After an anxious exchange of telegrams with William, his sister Christina Rossetti voiced her own fears, which echoed Lucy’s. ‘What an awful awestriking experience an earthquake must be […] I cannot help wishing that you and yours may already be on the homeward road. Of course, no more shocks may ensue’, she conceded, ‘but who can feel even ordinarily secure at San Remo after what has happened?’ Always paradoxically closer from a distance, Christina empathised with Lucy and underlined the bonds of sisterhood. ‘My dear Lucy, So I was in your kind thoughts at such a moment! I hope never to forget it with sisterly love and gratitude. I fully agree with you that it is impossible to pass through so awful an experience without deep impressions: the suspense […] sent me to prayer […] What alarming prognostics till the end of this year are published about earthquakes on the Riviera.’ In spite of her terrors, the earthquake had not sent Lucy to prayer, as she told her father. ‘One singular thing which struck William & myself was that no one in our hotel ventured to pray or speak of God’. Lucy observed that people only began to refer to God’s protection four days later when the threat of further earth movements had subsided.

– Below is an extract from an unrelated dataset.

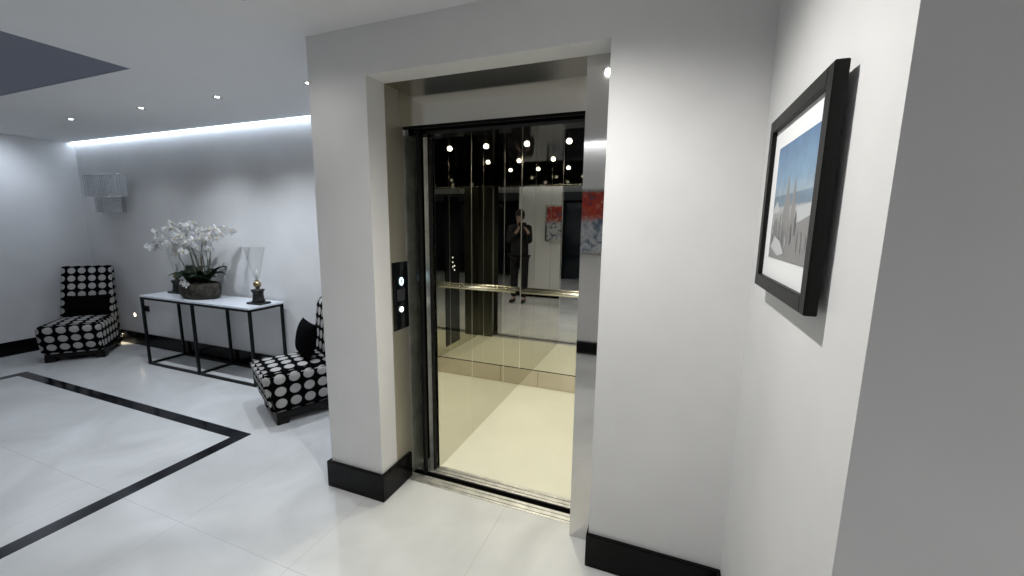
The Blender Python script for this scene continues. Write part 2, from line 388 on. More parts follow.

Eventually, the Hôtel-Pension Anglo-Américaine, a short walk from San Remo’s original nineteenth-century railway station, was demolished and never rebuilt. No trace of it now remains on a street once called the Corso Ponente. William reported press comment at the time, which circulated the theory that earthquake survivors can never entirely forget their experiences: ‘A certain tremor continues lurking in the nerves’. Five years later when staying at the more sedate spa town of Malvern Wells which registered a smaller quake, Lucy noticed to her horror the windows shuddering without a breath of wind. She stayed awake all night, waiting for earthquakes.